■ **STATED GOAL**
Pull out every line below that holds the word "pitch".

═══ GIVEN RECORDS

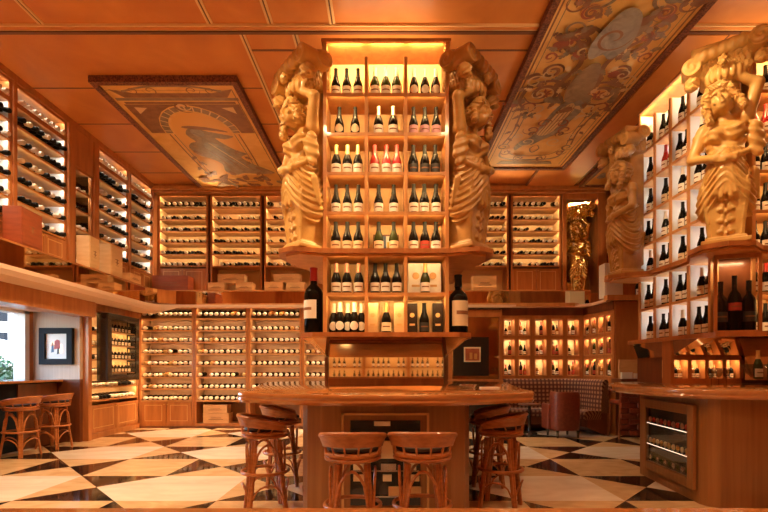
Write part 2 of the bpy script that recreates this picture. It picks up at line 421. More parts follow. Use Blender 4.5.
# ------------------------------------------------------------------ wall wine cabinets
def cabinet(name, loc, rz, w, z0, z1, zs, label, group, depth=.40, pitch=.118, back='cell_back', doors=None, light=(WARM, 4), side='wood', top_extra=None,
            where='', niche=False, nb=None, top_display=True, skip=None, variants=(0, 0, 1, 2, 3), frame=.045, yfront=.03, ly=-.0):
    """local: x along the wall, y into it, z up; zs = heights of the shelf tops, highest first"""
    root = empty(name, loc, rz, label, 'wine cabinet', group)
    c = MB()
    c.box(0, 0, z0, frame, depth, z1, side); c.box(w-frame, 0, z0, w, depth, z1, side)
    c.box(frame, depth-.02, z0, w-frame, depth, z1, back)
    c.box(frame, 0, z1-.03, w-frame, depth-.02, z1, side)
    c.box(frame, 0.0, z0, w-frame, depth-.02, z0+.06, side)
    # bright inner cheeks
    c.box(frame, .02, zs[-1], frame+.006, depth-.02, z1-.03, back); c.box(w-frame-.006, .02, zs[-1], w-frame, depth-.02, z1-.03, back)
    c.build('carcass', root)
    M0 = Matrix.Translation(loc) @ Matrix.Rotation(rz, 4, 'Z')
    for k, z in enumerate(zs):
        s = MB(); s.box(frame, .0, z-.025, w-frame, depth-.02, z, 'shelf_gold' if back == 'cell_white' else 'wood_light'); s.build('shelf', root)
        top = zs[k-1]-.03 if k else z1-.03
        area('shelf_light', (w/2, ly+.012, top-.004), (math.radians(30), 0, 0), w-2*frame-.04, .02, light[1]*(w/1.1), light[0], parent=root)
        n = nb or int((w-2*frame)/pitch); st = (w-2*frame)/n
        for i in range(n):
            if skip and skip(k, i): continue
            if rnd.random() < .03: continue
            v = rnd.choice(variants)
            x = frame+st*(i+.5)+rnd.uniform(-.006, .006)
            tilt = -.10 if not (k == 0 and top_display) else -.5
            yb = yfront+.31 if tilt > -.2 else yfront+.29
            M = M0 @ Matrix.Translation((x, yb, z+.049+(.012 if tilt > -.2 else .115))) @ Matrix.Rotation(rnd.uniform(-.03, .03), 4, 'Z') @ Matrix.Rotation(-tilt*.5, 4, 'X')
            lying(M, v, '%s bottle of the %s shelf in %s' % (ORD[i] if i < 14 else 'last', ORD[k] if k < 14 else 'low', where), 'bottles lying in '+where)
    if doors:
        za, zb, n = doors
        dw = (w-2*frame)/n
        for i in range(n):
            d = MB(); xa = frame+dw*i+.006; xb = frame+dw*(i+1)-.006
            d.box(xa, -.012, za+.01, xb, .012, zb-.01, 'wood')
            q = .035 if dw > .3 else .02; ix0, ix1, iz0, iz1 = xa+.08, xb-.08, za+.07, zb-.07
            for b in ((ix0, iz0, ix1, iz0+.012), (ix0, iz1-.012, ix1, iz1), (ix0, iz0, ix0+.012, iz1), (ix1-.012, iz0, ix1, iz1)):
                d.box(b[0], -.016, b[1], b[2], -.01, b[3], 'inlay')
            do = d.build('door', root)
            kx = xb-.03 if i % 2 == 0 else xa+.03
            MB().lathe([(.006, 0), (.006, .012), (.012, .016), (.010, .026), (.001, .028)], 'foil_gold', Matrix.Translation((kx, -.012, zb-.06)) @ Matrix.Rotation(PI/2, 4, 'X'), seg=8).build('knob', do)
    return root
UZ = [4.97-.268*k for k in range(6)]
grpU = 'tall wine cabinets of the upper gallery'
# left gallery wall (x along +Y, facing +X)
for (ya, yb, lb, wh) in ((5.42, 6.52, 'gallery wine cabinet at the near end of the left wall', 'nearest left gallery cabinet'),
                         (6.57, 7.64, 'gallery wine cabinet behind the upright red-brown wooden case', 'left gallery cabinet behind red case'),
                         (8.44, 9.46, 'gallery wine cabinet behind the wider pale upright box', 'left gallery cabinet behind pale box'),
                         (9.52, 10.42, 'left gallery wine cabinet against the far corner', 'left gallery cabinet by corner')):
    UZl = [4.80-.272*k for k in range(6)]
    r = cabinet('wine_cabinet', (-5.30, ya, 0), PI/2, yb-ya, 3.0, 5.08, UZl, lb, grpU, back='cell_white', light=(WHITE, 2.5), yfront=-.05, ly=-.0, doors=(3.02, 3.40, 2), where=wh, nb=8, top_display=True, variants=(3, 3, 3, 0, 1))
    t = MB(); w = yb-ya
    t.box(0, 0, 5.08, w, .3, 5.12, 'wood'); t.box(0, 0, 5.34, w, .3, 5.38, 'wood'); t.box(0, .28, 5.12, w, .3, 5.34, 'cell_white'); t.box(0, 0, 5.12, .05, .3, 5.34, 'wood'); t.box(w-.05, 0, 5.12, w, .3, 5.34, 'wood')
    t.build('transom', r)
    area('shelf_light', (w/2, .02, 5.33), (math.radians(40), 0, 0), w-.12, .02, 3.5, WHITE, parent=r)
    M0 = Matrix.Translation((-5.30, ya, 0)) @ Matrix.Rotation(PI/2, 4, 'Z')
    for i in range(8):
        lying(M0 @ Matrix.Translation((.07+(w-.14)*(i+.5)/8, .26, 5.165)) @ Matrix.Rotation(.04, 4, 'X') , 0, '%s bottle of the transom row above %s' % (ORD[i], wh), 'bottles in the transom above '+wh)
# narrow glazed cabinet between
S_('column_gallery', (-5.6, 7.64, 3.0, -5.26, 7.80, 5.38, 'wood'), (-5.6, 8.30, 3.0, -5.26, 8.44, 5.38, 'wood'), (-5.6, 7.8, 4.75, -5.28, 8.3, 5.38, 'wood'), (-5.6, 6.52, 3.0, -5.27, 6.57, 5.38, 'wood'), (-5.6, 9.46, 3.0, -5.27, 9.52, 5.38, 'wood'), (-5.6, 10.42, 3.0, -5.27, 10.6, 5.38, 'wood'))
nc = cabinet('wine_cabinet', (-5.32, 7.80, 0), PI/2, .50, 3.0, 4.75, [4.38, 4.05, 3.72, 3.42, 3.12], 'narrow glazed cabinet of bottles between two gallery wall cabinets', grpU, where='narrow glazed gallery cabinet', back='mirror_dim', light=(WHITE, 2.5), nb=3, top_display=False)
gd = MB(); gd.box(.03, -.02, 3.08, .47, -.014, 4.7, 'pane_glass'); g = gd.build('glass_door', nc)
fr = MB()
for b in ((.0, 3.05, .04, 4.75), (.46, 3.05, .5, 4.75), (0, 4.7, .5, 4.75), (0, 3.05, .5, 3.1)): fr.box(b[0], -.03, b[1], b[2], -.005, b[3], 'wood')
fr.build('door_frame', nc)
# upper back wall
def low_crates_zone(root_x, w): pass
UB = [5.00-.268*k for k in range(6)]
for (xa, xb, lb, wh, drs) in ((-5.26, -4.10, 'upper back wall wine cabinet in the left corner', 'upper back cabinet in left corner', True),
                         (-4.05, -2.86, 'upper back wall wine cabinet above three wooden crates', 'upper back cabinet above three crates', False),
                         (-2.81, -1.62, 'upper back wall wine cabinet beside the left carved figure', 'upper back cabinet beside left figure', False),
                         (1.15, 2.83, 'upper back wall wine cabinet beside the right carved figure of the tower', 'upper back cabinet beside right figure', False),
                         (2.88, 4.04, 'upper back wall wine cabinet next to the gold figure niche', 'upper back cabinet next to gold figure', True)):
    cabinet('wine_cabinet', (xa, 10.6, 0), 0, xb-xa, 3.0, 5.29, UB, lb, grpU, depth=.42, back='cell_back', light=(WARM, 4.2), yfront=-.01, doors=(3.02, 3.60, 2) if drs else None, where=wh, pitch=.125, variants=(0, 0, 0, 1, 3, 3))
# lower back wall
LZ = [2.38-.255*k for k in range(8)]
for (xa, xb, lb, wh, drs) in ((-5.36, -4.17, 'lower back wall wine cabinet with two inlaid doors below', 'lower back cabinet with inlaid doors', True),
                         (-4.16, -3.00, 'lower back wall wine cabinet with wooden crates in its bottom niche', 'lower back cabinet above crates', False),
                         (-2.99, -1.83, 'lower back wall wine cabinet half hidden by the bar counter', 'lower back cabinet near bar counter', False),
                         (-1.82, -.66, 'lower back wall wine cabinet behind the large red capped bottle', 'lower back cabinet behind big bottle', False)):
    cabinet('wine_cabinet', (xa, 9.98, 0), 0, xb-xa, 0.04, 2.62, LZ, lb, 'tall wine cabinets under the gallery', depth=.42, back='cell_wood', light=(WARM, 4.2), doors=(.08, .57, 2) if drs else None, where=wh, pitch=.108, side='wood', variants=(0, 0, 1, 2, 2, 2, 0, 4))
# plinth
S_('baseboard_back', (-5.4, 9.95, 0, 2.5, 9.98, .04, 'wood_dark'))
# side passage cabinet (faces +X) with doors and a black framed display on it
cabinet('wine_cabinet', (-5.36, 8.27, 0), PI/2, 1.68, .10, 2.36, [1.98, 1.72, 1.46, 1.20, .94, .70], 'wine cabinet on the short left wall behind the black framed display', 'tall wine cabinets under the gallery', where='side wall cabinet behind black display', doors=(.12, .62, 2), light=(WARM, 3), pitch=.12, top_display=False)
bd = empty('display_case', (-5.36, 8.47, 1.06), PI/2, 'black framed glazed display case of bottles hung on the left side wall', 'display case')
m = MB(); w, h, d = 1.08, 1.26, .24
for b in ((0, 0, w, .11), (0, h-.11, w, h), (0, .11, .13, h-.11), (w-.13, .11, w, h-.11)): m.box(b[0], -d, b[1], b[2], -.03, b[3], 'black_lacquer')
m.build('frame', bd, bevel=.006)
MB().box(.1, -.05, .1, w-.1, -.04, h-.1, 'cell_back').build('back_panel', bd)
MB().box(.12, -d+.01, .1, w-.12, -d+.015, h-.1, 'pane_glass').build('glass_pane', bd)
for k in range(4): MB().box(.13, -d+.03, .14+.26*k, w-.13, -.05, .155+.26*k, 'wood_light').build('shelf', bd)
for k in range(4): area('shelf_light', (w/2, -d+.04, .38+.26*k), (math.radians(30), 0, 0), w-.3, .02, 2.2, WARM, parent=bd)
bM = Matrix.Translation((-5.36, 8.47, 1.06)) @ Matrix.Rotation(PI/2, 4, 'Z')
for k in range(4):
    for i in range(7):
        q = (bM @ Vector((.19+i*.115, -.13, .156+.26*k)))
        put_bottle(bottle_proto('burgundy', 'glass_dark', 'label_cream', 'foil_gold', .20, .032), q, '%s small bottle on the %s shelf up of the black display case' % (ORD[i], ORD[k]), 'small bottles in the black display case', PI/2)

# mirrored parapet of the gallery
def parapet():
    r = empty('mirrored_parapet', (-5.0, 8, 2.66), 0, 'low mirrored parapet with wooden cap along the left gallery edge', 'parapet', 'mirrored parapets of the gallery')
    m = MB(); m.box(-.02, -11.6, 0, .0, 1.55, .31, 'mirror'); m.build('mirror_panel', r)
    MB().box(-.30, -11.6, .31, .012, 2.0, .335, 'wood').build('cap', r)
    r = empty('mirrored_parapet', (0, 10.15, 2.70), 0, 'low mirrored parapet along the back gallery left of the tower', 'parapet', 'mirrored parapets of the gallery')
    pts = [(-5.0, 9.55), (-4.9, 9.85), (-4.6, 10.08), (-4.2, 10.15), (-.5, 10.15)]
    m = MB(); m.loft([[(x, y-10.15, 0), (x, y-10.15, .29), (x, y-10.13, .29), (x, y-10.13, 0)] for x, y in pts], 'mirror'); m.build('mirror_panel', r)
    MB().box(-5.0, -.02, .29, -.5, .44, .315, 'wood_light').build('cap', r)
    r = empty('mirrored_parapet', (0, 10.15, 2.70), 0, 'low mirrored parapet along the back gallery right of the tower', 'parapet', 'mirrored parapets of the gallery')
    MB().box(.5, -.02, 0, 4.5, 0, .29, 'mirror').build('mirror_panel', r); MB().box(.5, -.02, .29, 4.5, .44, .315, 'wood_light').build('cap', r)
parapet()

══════
═══ GIVEN RECORDS

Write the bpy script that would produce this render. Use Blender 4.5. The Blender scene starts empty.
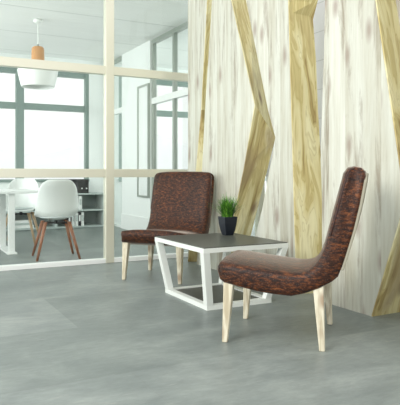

══════

■ **FINISHED TASK**
def cabinet(name, loc, rz, w, z0, z1, zs, label, group, depth=.40, pitch=.118, back='cell_back', doors=None, light=(WARM, 4), side='wood', top_extra=None,
        n = nb or int((w-2*frame)/pitch); st = (w-2*frame)/n
    cabinet('wine_cabinet', (xa, 10.6, 0), 0, xb-xa, 3.0, 5.29, UB, lb, grpU, depth=.42, back='cell_back', light=(WARM, 4.2), yfront=-.01, doors=(3.02, 3.60, 2) if drs else None, where=wh, pitch=.125, variants=(0, 0, 0, 1, 3, 3))
    cabinet('wine_cabinet', (xa, 9.98, 0), 0, xb-xa, 0.04, 2.62, LZ, lb, 'tall wine cabinets under the gallery', depth=.42, back='cell_wood', light=(WARM, 4.2), doors=(.08, .57, 2) if drs else None, where=wh, pitch=.108, side='wood', variants=(0, 0, 1, 2, 2, 2, 0, 4))
cabinet('wine_cabinet', (-5.36, 8.27, 0), PI/2, 1.68, .10, 2.36, [1.98, 1.72, 1.46, 1.20, .94, .70], 'wine cabinet on the short left wall behind the black framed display', 'tall wine cabinets under the gallery', where='side wall cabinet behind black display', doors=(.12, .62, 2), light=(WARM, 3), pitch=.12, top_display=False)